▶ Do this: Output, word for word, every line from the start of the listing down to and including the line that contains "PD, (0, 1), 0, -1)"; include nothing else.

▶ Input records:
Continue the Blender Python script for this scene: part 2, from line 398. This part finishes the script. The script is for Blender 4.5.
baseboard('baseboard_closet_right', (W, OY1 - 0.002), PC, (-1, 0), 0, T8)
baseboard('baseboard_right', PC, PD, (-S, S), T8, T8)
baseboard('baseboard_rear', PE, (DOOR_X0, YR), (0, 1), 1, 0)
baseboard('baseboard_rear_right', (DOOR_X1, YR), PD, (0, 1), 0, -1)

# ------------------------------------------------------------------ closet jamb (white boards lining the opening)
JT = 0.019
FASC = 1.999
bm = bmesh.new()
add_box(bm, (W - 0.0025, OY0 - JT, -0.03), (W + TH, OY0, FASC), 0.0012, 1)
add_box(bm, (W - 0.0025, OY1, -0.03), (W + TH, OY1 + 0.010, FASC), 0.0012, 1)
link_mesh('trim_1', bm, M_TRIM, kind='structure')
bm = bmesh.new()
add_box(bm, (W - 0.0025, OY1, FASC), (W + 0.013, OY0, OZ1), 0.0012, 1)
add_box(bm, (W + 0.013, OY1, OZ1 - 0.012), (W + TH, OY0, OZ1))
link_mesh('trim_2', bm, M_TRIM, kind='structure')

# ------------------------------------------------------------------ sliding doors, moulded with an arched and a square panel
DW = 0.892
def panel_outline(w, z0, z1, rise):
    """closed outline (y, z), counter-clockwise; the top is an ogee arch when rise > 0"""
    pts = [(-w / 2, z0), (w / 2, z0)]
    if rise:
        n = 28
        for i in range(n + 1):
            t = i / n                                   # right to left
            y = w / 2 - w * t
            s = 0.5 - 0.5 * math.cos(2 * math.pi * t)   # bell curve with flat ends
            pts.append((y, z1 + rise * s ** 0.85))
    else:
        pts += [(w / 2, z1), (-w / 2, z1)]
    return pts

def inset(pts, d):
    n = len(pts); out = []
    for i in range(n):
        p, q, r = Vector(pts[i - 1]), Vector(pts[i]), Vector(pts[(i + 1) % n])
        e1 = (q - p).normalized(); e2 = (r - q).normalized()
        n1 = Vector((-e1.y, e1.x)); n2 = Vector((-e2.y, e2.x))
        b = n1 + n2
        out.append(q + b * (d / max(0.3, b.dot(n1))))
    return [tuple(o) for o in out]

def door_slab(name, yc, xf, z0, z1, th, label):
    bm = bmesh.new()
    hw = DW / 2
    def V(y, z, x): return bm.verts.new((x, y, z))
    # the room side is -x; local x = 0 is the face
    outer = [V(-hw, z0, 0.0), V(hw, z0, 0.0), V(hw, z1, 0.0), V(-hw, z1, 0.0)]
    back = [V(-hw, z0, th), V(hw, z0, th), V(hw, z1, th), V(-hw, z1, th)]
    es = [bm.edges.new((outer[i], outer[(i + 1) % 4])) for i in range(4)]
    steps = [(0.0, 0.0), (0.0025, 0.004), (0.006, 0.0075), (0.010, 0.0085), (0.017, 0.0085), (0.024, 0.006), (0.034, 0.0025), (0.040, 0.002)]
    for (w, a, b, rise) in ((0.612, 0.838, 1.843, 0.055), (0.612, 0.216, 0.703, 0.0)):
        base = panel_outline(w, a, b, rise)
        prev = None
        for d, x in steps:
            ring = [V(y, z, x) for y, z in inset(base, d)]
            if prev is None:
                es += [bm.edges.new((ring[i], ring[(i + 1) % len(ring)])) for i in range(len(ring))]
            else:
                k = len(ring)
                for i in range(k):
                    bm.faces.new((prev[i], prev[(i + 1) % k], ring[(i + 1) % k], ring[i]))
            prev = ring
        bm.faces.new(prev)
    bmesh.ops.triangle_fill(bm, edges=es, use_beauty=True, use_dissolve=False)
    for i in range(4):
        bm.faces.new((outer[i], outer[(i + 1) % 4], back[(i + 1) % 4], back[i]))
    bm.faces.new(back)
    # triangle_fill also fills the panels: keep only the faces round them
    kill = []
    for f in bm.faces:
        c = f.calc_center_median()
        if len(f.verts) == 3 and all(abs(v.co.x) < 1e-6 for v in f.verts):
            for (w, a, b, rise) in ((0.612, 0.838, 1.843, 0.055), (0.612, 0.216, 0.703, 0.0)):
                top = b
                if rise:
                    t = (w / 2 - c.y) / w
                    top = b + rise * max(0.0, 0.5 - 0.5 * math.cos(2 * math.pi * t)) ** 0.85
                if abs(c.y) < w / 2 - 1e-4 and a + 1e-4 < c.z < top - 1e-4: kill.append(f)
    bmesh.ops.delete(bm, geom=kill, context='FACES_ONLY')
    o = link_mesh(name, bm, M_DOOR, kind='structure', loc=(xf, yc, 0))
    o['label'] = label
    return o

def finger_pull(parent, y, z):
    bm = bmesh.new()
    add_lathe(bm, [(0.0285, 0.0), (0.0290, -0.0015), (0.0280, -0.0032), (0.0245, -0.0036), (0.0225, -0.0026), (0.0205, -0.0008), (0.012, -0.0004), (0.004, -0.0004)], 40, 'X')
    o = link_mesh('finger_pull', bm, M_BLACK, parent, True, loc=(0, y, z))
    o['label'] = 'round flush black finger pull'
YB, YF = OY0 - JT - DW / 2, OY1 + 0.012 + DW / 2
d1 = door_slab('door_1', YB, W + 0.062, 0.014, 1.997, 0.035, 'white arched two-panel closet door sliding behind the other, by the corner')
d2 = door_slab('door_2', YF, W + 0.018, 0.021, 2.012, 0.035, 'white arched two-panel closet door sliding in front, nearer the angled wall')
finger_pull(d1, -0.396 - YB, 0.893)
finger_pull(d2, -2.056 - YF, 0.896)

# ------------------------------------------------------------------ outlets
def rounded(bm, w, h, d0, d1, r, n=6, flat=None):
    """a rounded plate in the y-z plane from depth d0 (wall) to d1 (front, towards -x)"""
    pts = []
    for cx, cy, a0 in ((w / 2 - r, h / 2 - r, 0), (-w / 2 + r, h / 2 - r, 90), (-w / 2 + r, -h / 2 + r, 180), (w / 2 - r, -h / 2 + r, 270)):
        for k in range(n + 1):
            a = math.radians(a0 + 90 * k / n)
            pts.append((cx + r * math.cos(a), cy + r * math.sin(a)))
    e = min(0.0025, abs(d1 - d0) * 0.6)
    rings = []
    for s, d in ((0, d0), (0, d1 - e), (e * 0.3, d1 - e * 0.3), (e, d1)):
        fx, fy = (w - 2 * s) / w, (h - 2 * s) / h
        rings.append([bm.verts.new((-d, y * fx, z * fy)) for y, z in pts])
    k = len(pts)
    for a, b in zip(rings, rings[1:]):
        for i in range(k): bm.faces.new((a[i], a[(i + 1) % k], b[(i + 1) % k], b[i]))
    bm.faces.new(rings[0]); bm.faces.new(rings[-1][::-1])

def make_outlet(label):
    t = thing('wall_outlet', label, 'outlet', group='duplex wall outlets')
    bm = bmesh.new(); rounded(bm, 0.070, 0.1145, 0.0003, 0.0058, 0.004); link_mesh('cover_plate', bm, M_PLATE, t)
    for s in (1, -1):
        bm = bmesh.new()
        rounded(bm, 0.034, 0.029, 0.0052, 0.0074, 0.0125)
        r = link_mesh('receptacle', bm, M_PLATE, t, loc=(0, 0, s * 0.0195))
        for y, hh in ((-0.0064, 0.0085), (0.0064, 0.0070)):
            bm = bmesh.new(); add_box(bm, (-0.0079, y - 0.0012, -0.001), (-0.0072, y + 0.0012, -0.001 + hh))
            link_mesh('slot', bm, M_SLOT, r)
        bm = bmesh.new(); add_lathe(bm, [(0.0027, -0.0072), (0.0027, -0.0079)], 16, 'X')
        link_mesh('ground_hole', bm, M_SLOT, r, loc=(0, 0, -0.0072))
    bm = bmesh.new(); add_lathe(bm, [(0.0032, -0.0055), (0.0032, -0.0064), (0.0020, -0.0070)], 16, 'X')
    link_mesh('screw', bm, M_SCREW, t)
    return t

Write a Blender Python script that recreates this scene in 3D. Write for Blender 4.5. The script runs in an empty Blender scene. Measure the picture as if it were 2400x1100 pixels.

▶ Worked solution:
Continue the Blender Python script for this scene: part 2, from line 398. This part finishes the script. The script is for Blender 4.5.
baseboard('baseboard_closet_right', (W, OY1 - 0.002), PC, (-1, 0), 0, T8)
baseboard('baseboard_right', PC, PD, (-S, S), T8, T8)
baseboard('baseboard_rear', PE, (DOOR_X0, YR), (0, 1), 1, 0)
baseboard('baseboard_rear_right', (DOOR_X1, YR), PD, (0, 1), 0, -1)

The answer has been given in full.